Denn es gab in diesem Jahr mehr ausstellende Firmen (2017: 1.356 / 2016: 969), mehr Fachteilnehmer (2017: 3.169 / 2016: 2.742). Die Kleinteiligkeit schreitet voran und das Bedürfnis einer aus Einzelkämpfern und Überzeugungstätern bestehenden Szene, sich über die eigenen Nöte, aber auch die Möglichkeiten auszutauschen, nimmt offenbar zu. So eindrucksvoll einerseits die vom Jazzinstitut Darmstadt, der IG Jazz Berlin und der Union Deutscher Jazzmusiker in Auftrag gegebene Jazzstudie 2016 mit Zahlen untermauern konnte, dass der gesamte künstlerische Komplex rund um die improvisierende Musik eigentlich pekuniär prekär einzustufen ist, so klar zeigten die Bremer auf der anderen Seite, dass das klaffende Loch der Finanzierung, die vermeintliche Unlust des Publikums und die mangelnde Präsenz deutschen Musiker im Ausland als Probleme zumindest potenziell gelöst werden können.

So forcierte die jazzahead! einmal mehr die Präsenz (und damit auf lange Sicht die Akzeptanz) der Messe in der eigenen Stadt und brachte es mit der Clubnacht an 40 Spielstätten auf 7.562 Besucher, rund 1.000 mehr als im Vorjahr.
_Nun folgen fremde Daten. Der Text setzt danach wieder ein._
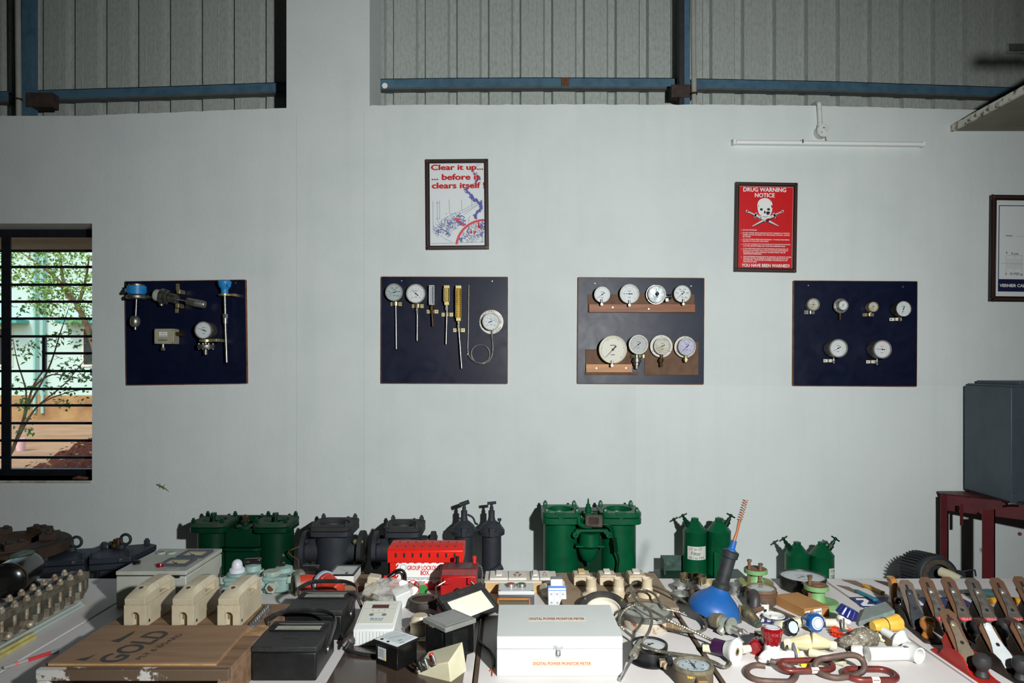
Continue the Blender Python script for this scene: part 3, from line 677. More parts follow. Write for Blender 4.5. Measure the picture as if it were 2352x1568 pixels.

Die Kurzkonzerte der German Jazz Expo wie auch der anderen Reihen waren gut bis ausgezeichnet gefüllt, über mangelndes Interesse des Publikums an der Musik konnte niemand klagen. Ein pädagogischer Schwerpunkt wandte sich außerdem an die Kleinen und Kleinsten und brachte zum Auftakt der jazz­ahead! rund 500 Kinder mit Improvisation und kreativen Klangwelten in Kontakt. Eine von der Initiative Musik unterstützte Maßnahme zur Exportförderung wiederum führte 18 Gäste von Australien bis Vietnam durch den Kosmos des Jazz in und aus Deutschland, in Berlin, Hamburg und als Finale auch im Rahmen der Bremer Messe. Es ist viel los in der Community, viel Detailarbeit, die bei Anlässen wie der jazzahead! kulminiert.

Doch es ist eine Geschäftigkeit des Trotzdem. Denn niemand wagt vorherzusagen, wie sich der Musikmarkt der kommenden Jahre entwickelt. Die nischenunabhängigen Majors haben sich ganz gut in der Bündelung der Aktivitäten von Marketing, Ticketing, Katalogauswertung und Verlagsarbeit eingerichtet. Insgesamt wurden 2016 1,593 Milliarden Euro umgesetzt, ein leichtes Plus von drei Prozent im Vergleich zum Vorjahr (Quelle: BVMI Jahrbuch 2016). Davon wurden 62,1 Prozent über physische Tonträger generiert (53,8 Prozent CD, 4,4 Prozent Vinyl, der Rest Sonstige), die übrigen 37,9 Prozent digital (12,2 Prozent Download, 24,1 Prozent Streaming plus Sonstige), mit gewaltigen Steigerungen beim Streaming (72,7 Prozent mehr im Vergleich zu 2015). Dieser Trend wird sich fortsetzen, zum Leidwesen des Jazz, der beim Streaming bislang kaum vorkommt und daher noch weniger verdient. Noch werden Jazz-CDs und sogar wieder Langspielplatten gekauft. Das ist jedoch keine Garantie für langfristige Umsätze. Denn je mehr Mobile Music zur Selbstverständlichkeit wird, desto mehr werden auch Jazzhörer erwarten, ihre Musik bei Spotify oder Deezer zu finden. Was dann aus den vielen kleinen Anbietern wird, die durch die Halle der jazzahead! wuseln und von Lizenzeinnahmen im Bereich von Kommastellen nicht leben können, weiß niemand. Die Verwandlung jedenfalls hat schon begonnen.